Looking over at the card and then out the window at snow, now whirling down faster and thicker, catching glints of the colorful lights as it fell, he reached again for the cat, carefully, petted it and it sighed and started to purr louder. "No More Cats for me?" he thought. "No more cats for me on Earth."
(All I saw was a skinny, happy guy getting food for his cat, after I wangled a day-off trip down to Blizzard's landing-site "city," Frostbite Falls. I made up all rest. --Geesh, I wondered why the guys in the Eng. Shop were so highly amused at me wantin' to see the sights: snow, funky flat evergreen-analogs, a robotic trolley system right outta Loonie Tunes, and a whole lotta Metabolist-style semi-prefab buildings on rolling terrain, and that's it. Oh, and some scary native critters, but I never saw any. Kinda Christmas-y, though.)
Merry Christmas to you all and may all your dreams be as warm and happy as a sleeping kitten!
Roberta X aboard the Starship Lupine, Somewhere Out There. Way out there.
9 comments:
Great story!
Merry Christmas!
Merry Christmas to you!
More stories please!
Merry Xmas.
Merry Christmas Roberta, and your roomie too.

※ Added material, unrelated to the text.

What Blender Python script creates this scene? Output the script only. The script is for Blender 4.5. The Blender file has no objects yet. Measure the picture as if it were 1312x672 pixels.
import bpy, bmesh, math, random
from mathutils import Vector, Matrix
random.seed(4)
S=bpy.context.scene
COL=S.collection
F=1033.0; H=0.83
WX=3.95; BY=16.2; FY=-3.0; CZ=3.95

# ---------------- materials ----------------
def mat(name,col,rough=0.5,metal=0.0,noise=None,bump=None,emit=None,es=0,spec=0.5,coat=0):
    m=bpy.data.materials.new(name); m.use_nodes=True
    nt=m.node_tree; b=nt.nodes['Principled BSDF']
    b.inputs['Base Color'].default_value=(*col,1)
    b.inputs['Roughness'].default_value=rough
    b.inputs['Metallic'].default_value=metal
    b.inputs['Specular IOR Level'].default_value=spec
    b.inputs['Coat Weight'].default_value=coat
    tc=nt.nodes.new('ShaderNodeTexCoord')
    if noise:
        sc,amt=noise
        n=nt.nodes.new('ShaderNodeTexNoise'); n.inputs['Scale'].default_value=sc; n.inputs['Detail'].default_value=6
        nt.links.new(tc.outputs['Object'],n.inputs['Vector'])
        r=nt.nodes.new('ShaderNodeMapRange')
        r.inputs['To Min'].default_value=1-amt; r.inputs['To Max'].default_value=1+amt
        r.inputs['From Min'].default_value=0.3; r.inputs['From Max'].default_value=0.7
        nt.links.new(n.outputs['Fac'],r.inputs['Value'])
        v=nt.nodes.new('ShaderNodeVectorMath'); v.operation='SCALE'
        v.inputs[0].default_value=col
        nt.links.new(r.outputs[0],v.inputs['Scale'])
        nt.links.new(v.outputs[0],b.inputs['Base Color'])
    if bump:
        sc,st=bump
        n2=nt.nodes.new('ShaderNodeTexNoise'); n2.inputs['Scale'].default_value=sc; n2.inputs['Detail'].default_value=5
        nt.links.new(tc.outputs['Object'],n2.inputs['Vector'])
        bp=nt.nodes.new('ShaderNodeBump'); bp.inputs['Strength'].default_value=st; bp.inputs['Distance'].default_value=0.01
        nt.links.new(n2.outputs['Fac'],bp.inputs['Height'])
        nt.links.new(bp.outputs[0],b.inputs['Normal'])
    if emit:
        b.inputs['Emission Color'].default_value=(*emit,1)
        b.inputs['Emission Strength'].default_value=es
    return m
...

Sweet, RX. Very enjoyable. I may just start reading again! (something aside from tech manuals and gun-blogs, that is)
Nice story, Roberta. Thanks for sharing it. A blessed holiday to you.
Wow, Roberta, nice story!!! More, more!! :) Hope you are having a Merry Christmas and wonderful New Year!!!
I know I'm late getting to this enticing little tale, Roberta ... but that doesn't diminish my enjoyment.
Merry Christmas and thank you for the pleasure offered by a few moments of reading.
Regards.
Awww, geez, what a nice story. Very well done.